An understanding of the dynamical features of
self-assembled materials is a crucial
prerequisite to any application involving
processing of these materials. Theoretical
descriptions of dynamics in these materials are
inherently complicated due to the fact that (i)
These materials are complex fluids i.e. possess
viscoelasticity (in contrast to simple Newtonian
fluids whose descriptions are well developed)
(ii) These materials are self-assembled, i.e.
possess an inherent microstructure (in order).
The latter feature contrasts with even
conventionally studied complex fluids (like
homogeneous polymer solutions). This poject
proposes to develop computational descriptions
for the dynamics of self-assembled phases of
multiblock copolymers.
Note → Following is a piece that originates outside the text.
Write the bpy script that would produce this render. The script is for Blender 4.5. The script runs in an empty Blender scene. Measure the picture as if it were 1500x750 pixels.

The goal of this project
is two-fold (i) To explore the utility of
mesoscale simulation tools, like dissipative
particle dynamics (DPD) for predicting the
dynamical response of self-assembled materials.
(ii) To develop simple analytical descriptions of
the dynamics of these materials to possibly
enable a hybrid molecularcontinuum scale
simulations. The discovery of surfactant and
liquid crystal templating techniques has enabled
the controlled synthesis of mesoporous inorganic
materials (possessing pore sizes in the range 20
A and 500 A). However, despite the potential for
applications and the breakthroughs in the
synthesis pathways, quantitative models
possessing predictive capabilities for describing
the formation and structure of these materials
are still lacking. This project focuses on
developing models and simulations aimed at
predicting the structure and characteristics of
inorganic mesoporous materials, based upon a
description of the cooperative self-assembly of
the surfactant and inorganic species.